INSTRUCTIONS TO FOLLOW>
Take the lines from the beginning of the material through the line containing "sun.location = (6, 12, 30)" and retype them exactly, leaving the pictures out.

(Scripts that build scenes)
————————
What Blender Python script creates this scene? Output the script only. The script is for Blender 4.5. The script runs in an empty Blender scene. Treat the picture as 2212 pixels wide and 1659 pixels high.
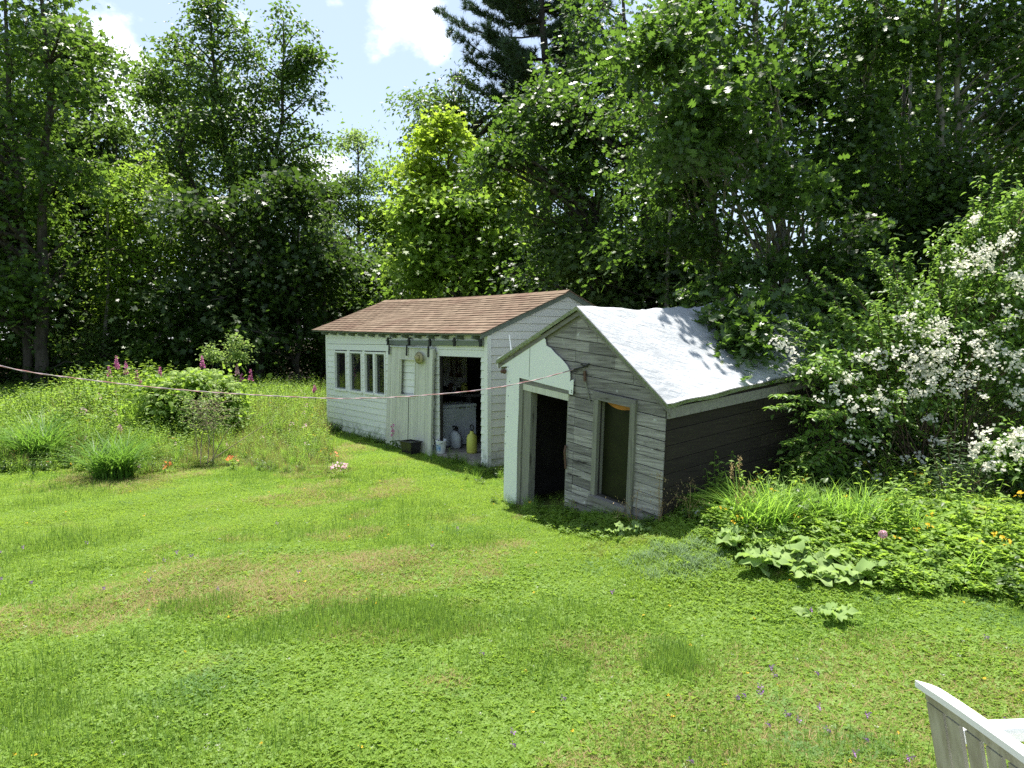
import bpy, math, random
import numpy as np
from mathutils import Vector, Matrix

# ------------------------------------------------------------------ camera, world, sun, exposure
SC = bpy.context.scene
COL = SC.collection
FPX, CX, CY = 1533.0, 1106.0, 829.5          # focal length and centre in 2212-wide pixels
EYE = 2.34
PITCH = math.atan(98.5 / FPX)
cam_d = bpy.data.cameras.new("camera")
cam = bpy.data.objects.new("camera", cam_d)
COL.objects.link(cam)
cam.location = (0, 0, EYE)
cam.rotation_euler = (math.pi / 2 - PITCH, 0, 0)
cam_d.sensor_width = 36.0
cam_d.lens = 36.0 * FPX / 2212.0
cam_d.clip_start = 0.05
cam_d.clip_end = 3000
SC.camera = cam

SHADOW = Vector((0.045, -0.32, -1.0)).normalized()   # direction the sunlight travels
EL = math.asin(-SHADOW.z)
AZ = math.atan2(-SHADOW.x, -SHADOW.y)
sun_d = bpy.data.lights.new("sun", 'SUN')
sun_d.energy = 5.0
sun_d.angle = math.radians(0.55)
sun_d.color = (1.0, 0.95, 0.87)
sun = bpy.data.objects.new("sun", sun_d)
COL.objects.link(sun)
sun.rotation_euler = SHADOW.to_track_quat('-Z', 'Y').to_euler()
sun.location = (6, 12, 30)

world = bpy.data.worlds.new("World")
SC.world = world
world.use_nodes = True
def build_world():
    nt = world.node_tree
    nt.nodes.clear()
    N, L = nt.nodes.new, nt.links.new
    out = N('ShaderNodeOutputWorld')
    bg = N('ShaderNodeBackground')
    bg.inputs['Strength'].default_value = 0.072
    sky = N('ShaderNodeTexSky')
    sky.sky_type = 'NISHITA'
    sky.sun_disc = False
    sky.sun_elevation = EL
    sky.sun_rotation = AZ
    sky.air_density = 1.0
    sky.dust_density = 1.2
    sky.ozone_density = 1.4
    tc = N('ShaderNodeTexCoord')
    # broken fair-weather clouds: noise on the sky direction, flattened towards the horizon
    mp = N('ShaderNodeMapping')
    mp.inputs['Scale'].default_value = (1.0, 1.0, 1.7)
    mp.inputs['Location'].default_value = (0.37, 0.12, 0.55)
    L(tc.outputs['Generated'], mp.inputs['Vector'])
    n1 = N('ShaderNodeTexNoise')
    n1.inputs['Scale'].default_value = 4.2
    n1.inputs['Detail'].default_value = 9.0
    n1.inputs['Roughness'].default_value = 0.62
    n1.inputs['Distortion'].default_value = 0.15
    L(mp.outputs['Vector'], n1.inputs['Vector'])
    acc = n1.outputs['Fac']
    # three larger cloud banks at fixed sky directions
    for xd, yd, rad, amp in ((235, 150, 0.060, 0.22), (285, 230, 0.055, 0.22), (250, 90, 0.04, 0.12), (330, 200, 0.03, 0.15), (905, 90, 0.060, 0.24), (835, 25, 0.040, 0.20), (930, 30, 0.04, 0.2), (960, 130, 0.03, 0.15), (845, 240, 0.030, 0.20), (800, 130, 0.03, 0.14), (700, 370, 0.05, 0.28), (545, 85, 0.03, 0.20), (735, 30, 0.02, 0.2), (560, 270, 0.06, 0.18)):
        d = Vector(((xd - CX) / FPX, 1.0, (731 - yd) / FPX)).normalized()
        dist = N('ShaderNodeVectorMath'); dist.operation = 'DISTANCE'
        L(tc.outputs['Generated'], dist.inputs[0]); dist.inputs[1].default_value = d
        mr = N('ShaderNodeMapRange'); mr.interpolation_type = 'SMOOTHSTEP'
        mr.inputs['From Min'].default_value = rad * 1.5; mr.inputs['From Max'].default_value = 0.0
        mr.inputs['To Min'].default_value = 0.0; mr.inputs['To Max'].default_value = amp
        L(dist.outputs['Value'], mr.inputs['Value'])
        add = N('ShaderNodeMath'); add.operation = 'ADD'
        L(acc, add.inputs[0]); L(mr.outputs['Result'], add.inputs[1])
        acc = add.outputs[0]
    cr = N('ShaderNodeMapRange'); cr.interpolation_type = 'SMOOTHSTEP'
    cr.inputs['From Min'].default_value = 0.64; cr.inputs['From Max'].default_value = 0.80
    L(acc, cr.inputs['Value'])
    mix = N('ShaderNodeMix'); mix.data_type = 'RGBA'
    L(cr.outputs['Result'], mix.inputs['Factor'])
    L(sky.outputs['Color'], mix.inputs['A'])
    mix.inputs['B'].default_value = (9.6, 9.8, 10.2, 1)
    # thin bright veil that whitens the blue
    veil = N('ShaderNodeMix'); veil.data_type = 'RGBA'
    veil.inputs['Factor'].default_value = 0.32
    L(mix.outputs['Result'], veil.inputs['A'])
    veil.inputs['B'].default_value = (6.6, 7.6, 8.9, 1)
    L(veil.outputs['Result'], bg.inputs['Color'])
    L(bg.outputs['Background'], out.inputs['Surface'])
build_world()
SC.view_settings.view_transform = 'Standard'
SC.view_settings.look = 'None'
SC.view_settings.exposure = 1.35
SC.view_settings.gamma = 1.0
SC.view_settings.use_curve_mapping = False
SC.render.engine = 'CYCLES'
SC.cycles.max_bounces = 6
SC.cycles.diffuse_bounces = 3
SC.cycles.transmission_bounces = 4
SC.cycles.transparent_max_bounces = 8
SC.cycles.use_denoising = False
SC.cycles.denoiser = 'OPENIMAGEDENOISE'

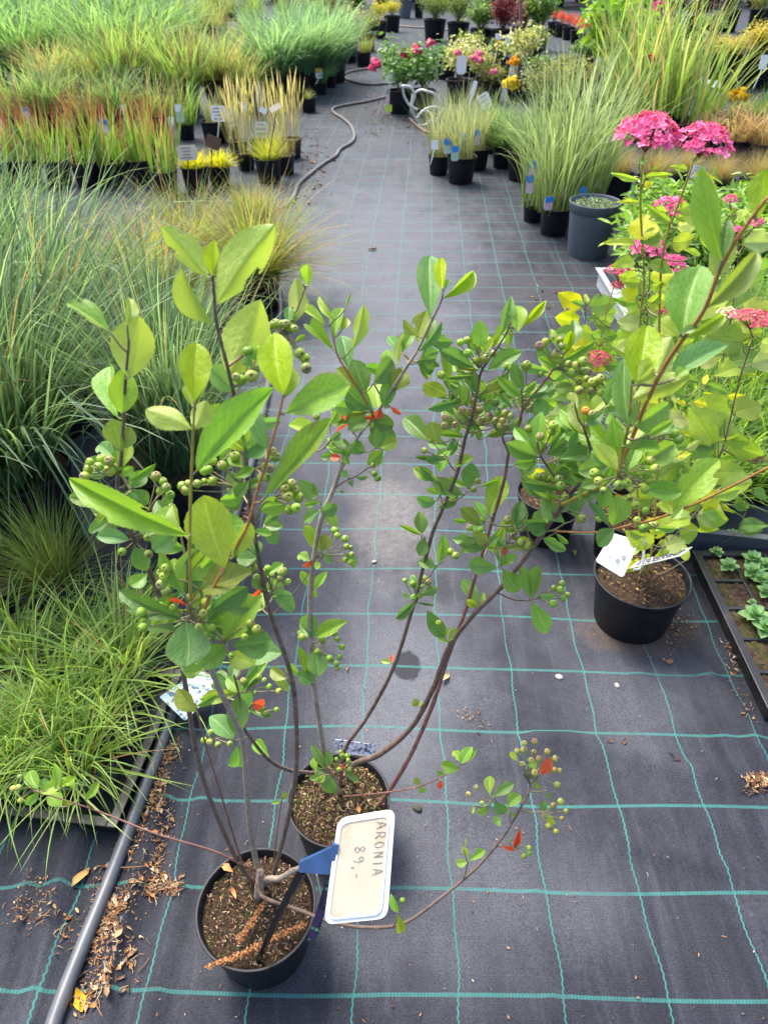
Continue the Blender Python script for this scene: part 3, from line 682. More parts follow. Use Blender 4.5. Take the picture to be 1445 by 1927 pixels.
————————
ANSWER TO THIS EXERCISE>
What Blender Python script creates this scene? Output the script only. The script is for Blender 4.5. The script runs in an empty Blender scene. Treat the picture as 2212 pixels wide and 1659 pixels high.
import bpy, math, random
import numpy as np
from mathutils import Vector, Matrix

# ------------------------------------------------------------------ camera, world, sun, exposure
SC = bpy.context.scene
COL = SC.collection
FPX, CX, CY = 1533.0, 1106.0, 829.5          # focal length and centre in 2212-wide pixels
EYE = 2.34
PITCH = math.atan(98.5 / FPX)
cam_d = bpy.data.cameras.new("camera")
cam = bpy.data.objects.new("camera", cam_d)
COL.objects.link(cam)
cam.location = (0, 0, EYE)
cam.rotation_euler = (math.pi / 2 - PITCH, 0, 0)
cam_d.sensor_width = 36.0
cam_d.lens = 36.0 * FPX / 2212.0
cam_d.clip_start = 0.05
cam_d.clip_end = 3000
SC.camera = cam

SHADOW = Vector((0.045, -0.32, -1.0)).normalized()   # direction the sunlight travels
EL = math.asin(-SHADOW.z)
AZ = math.atan2(-SHADOW.x, -SHADOW.y)
sun_d = bpy.data.lights.new("sun", 'SUN')
sun_d.energy = 5.0
sun_d.angle = math.radians(0.55)
sun_d.color = (1.0, 0.95, 0.87)
sun = bpy.data.objects.new("sun", sun_d)
COL.objects.link(sun)
sun.rotation_euler = SHADOW.to_track_quat('-Z', 'Y').to_euler()
sun.location = (6, 12, 30)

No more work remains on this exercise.